## WHAT IS ASKED:
Look for the string "pixels" in the lines and copy each line that has it.

## MATERIAL PROVIDED:
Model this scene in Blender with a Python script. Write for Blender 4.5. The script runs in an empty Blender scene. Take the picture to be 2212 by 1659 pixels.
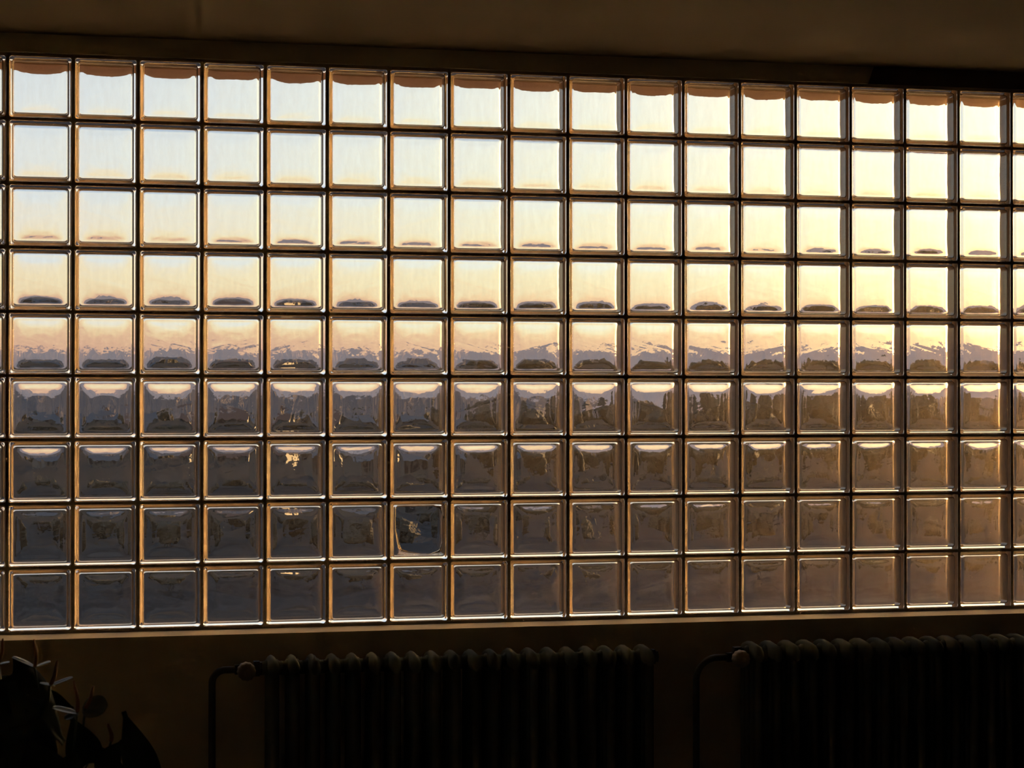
import bpy, bmesh, math, random
from mathutils import Vector, Matrix
R = math.radians
sc = bpy.context.scene
col = sc.collection

# ------------------------------------------------------------------ camera
FPX, YAW, PITCH = 4376.7, 0.2295, 0.0056      # focal length in pixels of the 2212 px wide frame
SILL = 0.762                                  # bottom joint line of the glass block window
TOP = SILL + 1.8
CAM = Vector((0.0951, -6.4794, SILL + 0.7383))
fwd = Vector((math.sin(YAW) * math.cos(PITCH), math.cos(YAW) * math.cos(PITCH), math.sin(PITCH)))
rgt = Vector((math.cos(YAW), -math.sin(YAW), 0))
upv = rgt.cross(fwd)
cd = bpy.data.cameras.new('camera')
cd.sensor_width = 36.0
cd.lens = 36.0 * FPX / 2212.0
cd.clip_start, cd.clip_end = 0.05, 20000
cam = bpy.data.objects.new('camera', cd)
col.objects.link(cam)
cam.matrix_world = Matrix(((rgt.x, upv.x, -fwd.x, CAM.x), (rgt.y, upv.y, -fwd.y, CAM.y), (rgt.z, upv.z, -fwd.z, CAM.z), (0, 0, 0, 1)))
sc.camera = cam
cd.dof.use_dof = True
cd.dof.focus_distance = 6.75
cd.dof.aperture_fstop = 4.5

def at(px, py, Y):
    """world point on the plane y = Y that the photograph shows at pixel (px, py)"""
    d = fwd * FPX + rgt * (px - 1106.0) + upv * (829.5 - py)
    return CAM + d * ((Y - CAM.y) / d.y)

# ------------------------------------------------------------------ sky, sun, exposure
SUN_AZ, SUN_EL = R(44.0), R(3.2)              # azimuth from +Y towards +X
sun_dir = Vector((math.sin(SUN_AZ) * math.cos(SUN_EL), math.cos(SUN_AZ) * math.cos(SUN_EL), math.sin(SUN_EL)))

def lin(r, g, b):
    f = lambda c: c / 12.92 if c <= 0.04045 else ((c + 0.055) / 1.055) ** 2.4
    return (f(r / 255), f(g / 255), f(b / 255))

def build_world():
    w = bpy.data.worlds.new('evening_sky')
    sc.world = w
    w.use_nodes = True
    nt = w.node_tree
    nt.nodes.clear()
    N, L = nt.nodes.new, nt.links.new
    out = N('ShaderNodeOutputWorld'); bg = N('ShaderNodeBackground')
    tc = N('ShaderNodeTexCoord')
    nrm = N('ShaderNodeVectorMath'); nrm.operation = 'NORMALIZE'
    L(tc.outputs['Generated'], nrm.inputs[0])
    sep = N('ShaderNodeSeparateXYZ'); L(nrm.outputs[0], sep.inputs[0])
    asn = N('ShaderNodeMath'); asn.operation = 'ARCSINE'; L(sep.outputs['Z'], asn.inputs[0])
    # elevation 0..90 deg -> 0..1 with a root so that the low sky gets room on the ramp
    mx = N('ShaderNodeMath'); mx.operation = 'MAXIMUM'; mx.inputs[1].default_value = 0.0; L(asn.outputs[0], mx.inputs[0])
    dv = N('ShaderNodeMath'); dv.operation = 'DIVIDE'; dv.inputs[1].default_value = math.pi / 2; L(mx.outputs[0], dv.inputs[0])
    sq = N('ShaderNodeMath'); sq.operation = 'SQRT'; L(dv.outputs[0], sq.inputs[0])
    def ramp(stops):
        r = N('ShaderNodeValToRGB'); r.color_ramp.interpolation = 'EASE'
        el = r.color_ramp.elements
        while len(el) > 1: el.remove(el[-1])
        for i, (deg, c) in enumerate(stops):
            p = math.sqrt(deg / 90.0)
            e = el[0] if i == 0 else el.new(p)
            e.position = p; e.color = (*c, 1)
        r.color_ramp.interpolation = 'LINEAR'
        L(sq.outputs[0], r.inputs[0])
        return r
    k = lambda r, g, b, s=1.0: tuple(c * s for c in lin(r, g, b))
    far = ramp([(0, k(198, 150, 138)), (1.2, k(214, 166, 145)), (1.65, k(226, 182, 153)), (2.1, k(238, 206, 166)), (3.2, k(246, 226, 191)), (4.6, k(241, 230, 214)), (6.3, k(230, 231, 232)), (8.5, k(224, 228, 234)), (15, k(200, 212, 226)), (40, k(150, 172, 205)), (90, k(110, 138, 182))])
    near = ramp([(0, k(226, 178, 150)), (1.2, k(240, 196, 158)), (1.65, k(248, 208, 164)), (2.1, k(253, 217, 172)), (3.2, k(255, 243, 200)), (4.6, k(255, 250, 214)), (6.3, k(255, 254, 228)), (8.5, k(255, 255, 238)), (15, k(236, 236, 226)), (40, k(160, 178, 205)), (90, k(110, 138, 182))])
    dt = N('ShaderNodeVectorMath'); dt.operation = 'DOT_PRODUCT'; L(nrm.outputs[0], dt.inputs[0]); dt.inputs[1].default_value = sun_dir
    ac = N('ShaderNodeMath'); ac.operation = 'ARCCOSINE'; ac.use_clamp = False; L(dt.outputs['Value'], ac.inputs[0])
    mr = N('ShaderNodeMapRange'); mr.interpolation_type = 'SMOOTHSTEP'; L(ac.outputs[0], mr.inputs['Value'])
    mr.inputs['From Min'].default_value = R(49); mr.inputs['From Max'].default_value = R(16)
    mr.inputs['To Min'].default_value = 0; mr.inputs['To Max'].default_value = 1
    mix = N('ShaderNodeMix'); mix.data_type = 'RGBA'
    L(mr.outputs[0], mix.inputs['Factor']); L(far.outputs[0], mix.inputs['A']); L(near.outputs[0], mix.inputs['B'])
    # aureole around the low sun
    g1 = N('ShaderNodeMath'); g1.operation = 'MULTIPLY'; g1.inputs[1].default_value = -1.0 / R(3.5); L(ac.outputs[0], g1.inputs[0])
    g2 = N('ShaderNodeMath'); g2.operation = 'EXPONENT'; L(g1.outputs[0], g2.inputs[0])
    gm = N('ShaderNodeVectorMath'); gm.operation = 'SCALE'; gm.inputs[0].default_value = (120.0, 68.0, 21.0); L(g2.outputs[0], gm.inputs['Scale'])
    add = N('ShaderNodeVectorMath'); add.operation = 'ADD'; L(mix.outputs['Result'], add.inputs[0]); L(gm.outputs[0], add.inputs[1])
    L(add.outputs[0], bg.inputs['Color']); bg.inputs['Strength'].default_value = 1.16
    L(bg.outputs[0], out.inputs['Surface'])
build_world()

sd = bpy.data.lights.new('low_sun', 'SUN')
sd.energy = 17.0; sd.angle = R(1.6); sd.color = (1.0, 0.58, 0.24)
so = bpy.data.objects.new('low_sun', sd); col.objects.link(so)
so.rotation_euler = sun_dir.to_track_quat('Z', 'Y').to_euler()

vs = sc.view_settings
vs.view_transform = 'Standard'; vs.look = 'None'; vs.gamma = 1.0; vs.exposure = 0.0; vs.use_curve_mapping = False
cy = sc.cycles
cy.max_bounces = 11; cy.transmission_bounces = 10; cy.glossy_bounces = 4; cy.diffuse_bounces = 3
cy.use_adaptive_sampling = True; cy.adaptive_threshold = 0.04; cy.adaptive_min_samples = 16
cy.sample_clamp_indirect = 40.0; cy.caustics_refractive = True; cy.caustics_reflective = True
cy.blur_glossy = 0.3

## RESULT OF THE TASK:
Model this scene in Blender with a Python script. Write for Blender 4.5. The script runs in an empty Blender scene. Take the picture to be 2212 by 1659 pixels.
FPX, YAW, PITCH = 4376.7, 0.2295, 0.0056      # focal length in pixels of the 2212 px wide frame